REVIEW: Bastille, Little Daylight, Nightmare and the Cat – Sept. 19

For their first show of its previous tour in the U.S., England’s much-hyped Bastille arrived in San Francisco with vocalist and band leader Dan Smith suffering with the flu. An in-store performance at Amoeba Records was canceled so Smith could save his voice for that night’s show at Popscene.

It didn’t help. Smith’s voice cracked two songs in, and the apologies began, before and after each song of an abbreviated set. While he didn’t sound bad, he appeared tired and in pain, and his band mates surrounded him, as if protecting him from germs floating around Rickshaw Stop. Or, as Smith recalled at Thursday’s sold-out show at the Great American Music Hall:

“It was our first tour show in America. It was the worst show we ever played.”

Thursday’s show differed from Bastille’s first in San Francisco not so much by how Smith and his bandmates sounded – sure, he had more range into his higher register, but he really didn’t sound that bad even when sick – but in how loose he and his band appeared. Smith took more risks – singing higher, climbing the fringes of the stage to shake the hands of those in the balcony, coming down onto the main floor to dance, the microphone chord trailing over peoples’ heads, such as he did for “Flaws,” toward the end of the main set.



One early highlight came on “Overjoyed,” where Smith and his band – Chris Wood, Kyle Simmons and Will Farquarson – lined the front of the stage.
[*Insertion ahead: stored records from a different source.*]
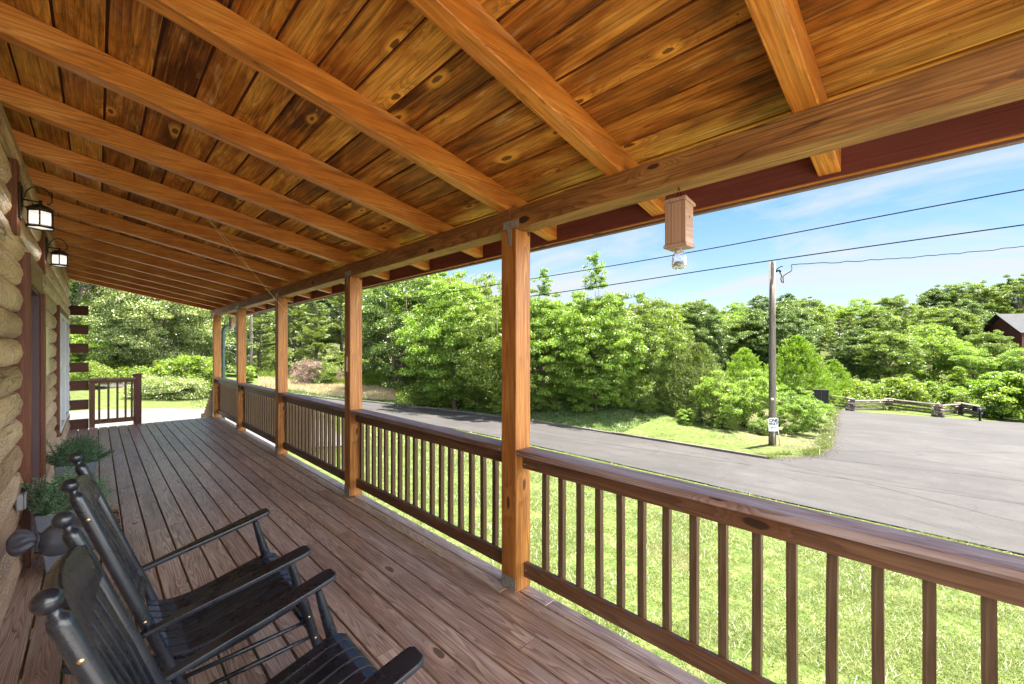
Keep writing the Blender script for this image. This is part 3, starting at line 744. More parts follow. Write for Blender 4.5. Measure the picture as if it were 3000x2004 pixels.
b = MB(); b.box((2.5235, YB - .4, 2.458), (2.5565, 12.70, 2.4615)); part(b, 'fascia_edge', M['rafter'])
# gable-end barge board under the planks at the far end
# railing bays
def bay(y0, y1, first, pitch=.1393):
    b = MB(); b.box((RX + .001, y0, .9255), (RX + .146, y1, .9635))
    r = part(b, 'railing', M['cap'], bevel=.004, seg=2)
    b = MB(); b.box((2.060, y0 + .0005, .829), (2.098, y1 - .0005, .925)); b.build('upper_rail', M['rail'], r, .003)
    for qy, qz, qx in ((y0 + .02, .945, RX), (y1 - .02, .945, RX), (y0 + .022, .86, 2.059), (y1 - .022, .86, 2.059), (y0 + .022, .14, 2.067), (y1 - .022, .14, 2.067)):
        b = MB(); b.lathe([(0, .0022), (.004, .002), (.0048, 0)], (qx, qy, qz), (-1, 0, 0), 8); b.build('screw', M['screw'], r)
    b = MB(); b.box((2.068, y0 + .0005, .092), (2.106, y1 - .0005, .187)); b.build('lower_rail', M['rail'], r, .003)
    y = first; k = 0
    while y + .036 < y1:
        if y > y0:
            b = MB(); dxr = rnd.uniform(-.0015, .0015); dyr = rnd.uniform(-.003, .003); tw = rnd.uniform(-.003, .003)
            pts = []
            n0 = 0; zs = [.085, .40, .70, .924]
            bend = rnd.uniform(-.003, .003)
            for zi, z in enumerate(zs):
                o_ = tw * (zi - 1.5) / 1.5 + (bend if zi in (1, 2) else 0)
                for (ax, ay) in ((2.107, 0), (2.142, 0), (2.142, .036), (2.107, .036)): b.v.append((ax + dxr, y + dyr + ay + o_, z))
            for zi in range(3):
                for q in range(4):
                    q2 = (q + 1) % 4; A = zi * 4 + q; B_ = zi * 4 + q2
                    b.face([A, B_, B_ + 4, A + 4], [(zs[zi], q * .4), (zs[zi], q * .4 + .036), (zs[zi + 1], q * .4 + .036), (zs[zi + 1], q * .4)])
            b.face([3, 2, 1, 0], [(0, 0)] * 4); b.face([12, 13, 14, 15], [(0, 0)] * 4)
            ox = b.build('spindle', M['spindle'], r)
        y += pitch; k += 1
    return r
ps = [-.60, 1.9956, 4.5936, 7.2001, 9.7971, 12.225]
for a, c in zip(ps[:-1], ps[1:]):
    fy = 1.963 - .0 - .1393 * 18 if a == -.60 else a + PW + .045
    bay(a + PW + .0008, c - .0008, fy + .001, .1393 if a == -.6 else (c - a - PW - .09) / 17.0)
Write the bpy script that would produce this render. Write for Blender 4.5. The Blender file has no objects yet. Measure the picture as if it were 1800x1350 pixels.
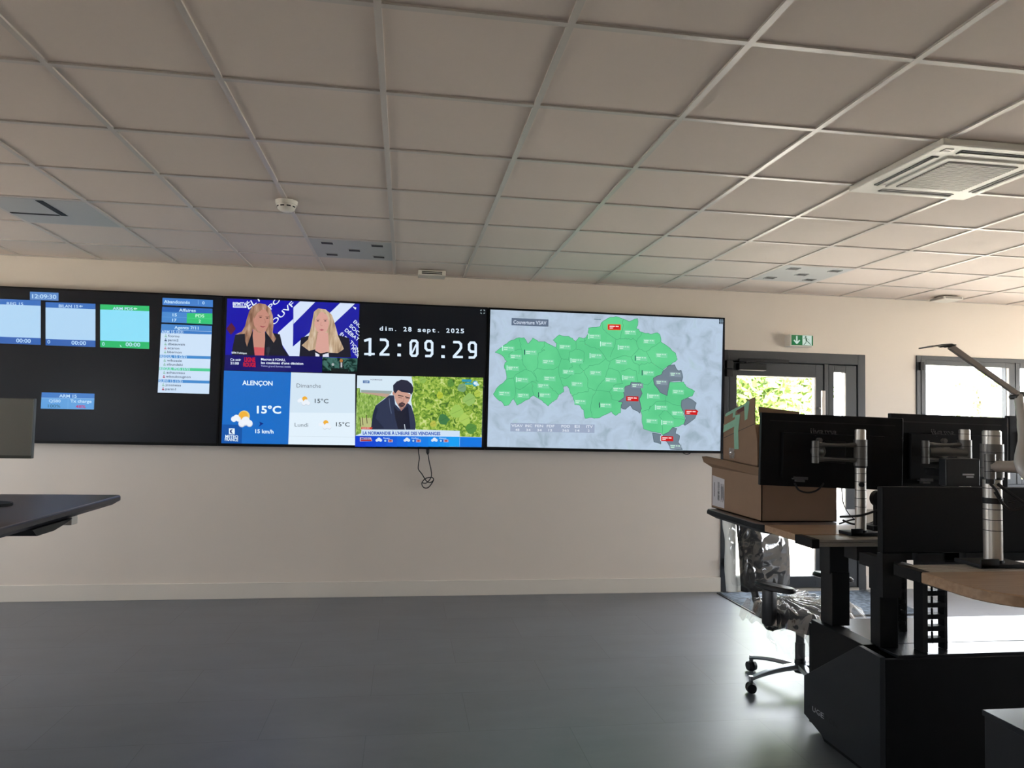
import bpy, bmesh, math, random
from mathutils import Vector, Matrix
from mathutils.geometry import tessellate_polygon
SC = bpy.context.scene
COL = SC.collection
PI = math.pi
random.seed(7)

# ------------------------------------------------------------------ camera
F_PX, YAW, PITCH, ROLL, EYE = 1268.41, .14676, .04988, .02117, 1.526
fwd = Vector((math.sin(YAW)*math.cos(PITCH), math.cos(YAW)*math.cos(PITCH), math.sin(PITCH)))
rgt = Vector((math.cos(YAW), -math.sin(YAW), 0))
upv = rgt.cross(fwd)
R2 = rgt*math.cos(ROLL) + upv*math.sin(ROLL)
U2 = -rgt*math.sin(ROLL) + upv*math.cos(ROLL)
cam_d = bpy.data.cameras.new('camera'); cam = bpy.data.objects.new('camera', cam_d); COL.objects.link(cam)
cam_d.sensor_width = 36; cam_d.lens = F_PX/1800*36; cam_d.clip_start = .05; cam_d.clip_end = 200
mw = Matrix((R2, U2, -fwd)).transposed().to_4x4(); mw.translation = (0, 0, EYE); cam.matrix_world = mw
SC.camera = cam
def on_y(px, py, y):
    d = fwd + R2*((px-900)/F_PX) - U2*((py-675)/F_PX)
    return Vector((0, 0, EYE)) + d*(y/d.y)

# ------------------------------------------------------------------ light
EXPO = 1.2
SC.view_settings.view_transform = 'Standard'; SC.view_settings.look = 'None'
SC.view_settings.gamma = 1; SC.view_settings.exposure = EXPO; SC.view_settings.use_curve_mapping = False
SC.cycles.use_denoising = True
SC.cycles.max_bounces = 10; SC.cycles.diffuse_bounces = 6; SC.cycles.glossy_bounces = 4; SC.cycles.transparent_max_bounces = 16
SC.cycles.sample_clamp_indirect = 6
world = bpy.data.worlds.new('sky'); SC.world = world; world.use_nodes = True
wn = world.node_tree.nodes; wn['Background'].inputs[0].default_value = (.88, .93, 1, 1)
wn['Background'].inputs[1].default_value = 7.5
sd = bpy.data.lights.new('sun', 'SUN'); sd.energy = 15; sd.color = (1, .93, .82); sd.angle = .02
sun = bpy.data.objects.new('sun', sd); COL.objects.link(sun); sun.rotation_euler = (math.radians(38), 0, math.radians(-35))
def portal(name, loc, rot, sx, sy):
    d = bpy.data.lights.new(name, 'AREA'); d.shape = 'RECTANGLE'; d.size = sx; d.size_y = sy; d.cycles.is_portal = True
    o = bpy.data.objects.new(name, d); COL.objects.link(o); o.location = loc; o.rotation_euler = rot
WALL_Y, ROOM_L, ROOM_R, ROOM_B, CEIL = 6.33, -5.6, 8.2, -4.0, 2.773
portal('sky_portal_door', (3.62, 6.5, 1.08), (-PI/2, 0, 0), 1.25, 2.0)
portal('sky_portal_window', (6.4, 6.5, 1.55), (-PI/2, 0, 0), 3.1, 1.35)
portal('sky_portal_right', (ROOM_R+.25, 3.3, 1.6), (0, PI/2, 0), 1.3, 4.6)
portal('sky_portal_left', (ROOM_L-.25, 4.2, 1.6), (0, -PI/2, 0), 1.3, 2.0)
portal('sky_portal_left_front', (ROOM_L-.25, -1.7, 1.6), (0, -PI/2, 0), 1.3, 1.2)

# ------------------------------------------------------------------ materials
def lin(c):
    return tuple((x/255/12.92 if x/255 <= .04045 else ((x/255+.055)/1.055)**2.4) for x in c)
def nodes(name):
    m = bpy.data.materials.new(name); m.use_nodes = True
    return m, m.node_tree, m.node_tree.nodes['Principled BSDF']
def mat(name, rgb, rough=.5, metal=0, spec=.5, noise=0, nscale=8, bump=0, bscale=200, coat=0):
    m, nt, b = nodes(name)
    b.inputs['Base Color'].default_value = (*rgb, 1); b.inputs['Roughness'].default_value = rough
    b.inputs['Metallic'].default_value = metal; b.inputs['Specular IOR Level'].default_value = spec
    b.inputs['Coat Weight'].default_value = coat
    tc = nt.nodes.new('ShaderNodeTexCoord')
    if noise:
        n = nt.nodes.new('ShaderNodeTexNoise'); n.inputs['Scale'].default_value = nscale; n.inputs['Detail'].default_value = 5
        r = nt.nodes.new('ShaderNodeMapRange'); r.inputs['To Min'].default_value = 1-noise; r.inputs['To Max'].default_value = 1+noise
        h = nt.nodes.new('ShaderNodeHueSaturation'); h.inputs['Color'].default_value = (*rgb, 1)
        nt.links.new(tc.outputs['Object'], n.inputs['Vector']); nt.links.new(n.outputs['Fac'], r.inputs['Value'])
        nt.links.new(r.outputs[0], h.inputs['Value']); nt.links.new(h.outputs[0], b.inputs['Base Color'])
    if bump:
        n2 = nt.nodes.new('ShaderNodeTexNoise'); n2.inputs['Scale'].default_value = bscale; n2.inputs['Detail'].default_value = 3
        bp = nt.nodes.new('ShaderNodeBump'); bp.inputs['Strength'].default_value = bump; bp.inputs['Distance'].default_value = .002
        nt.links.new(tc.outputs['Object'], n2.inputs['Vector']); nt.links.new(n2.outputs['Fac'], bp.inputs['Height'])
        nt.links.new(bp.outputs[0], b.inputs['Normal'])
    return m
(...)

While Smith led the song from the keyboard, the others added electronic percussion and a perfectly timed shaker to keep the beat. But generally, the band was at their flashiest, with Smith free to move around the stage and interact with the highly excited crowd.

The two opening acts, Nightmare and the Cat and Little Daylight, provided a contrast in the current directions of indie pop. The former, a Los Angeles quintet on its first tour, was a fresh-faced bunch that looked almost too young to be playing ‘70s-influenced glam and psych rock. But then you learn that vocalist Django Stewart and guitarist Sam Stewart are the sons of Dave Stewart of the Eurythmics, and suddenly it all makes sense.

The latter, Brooklyn synth pop four-piece Little Daylight, is led by Nikki Taylor, whose vocals range from pixie to ethereal, with a bit of rock in the vein of Metric’s Emily Haines thrown in.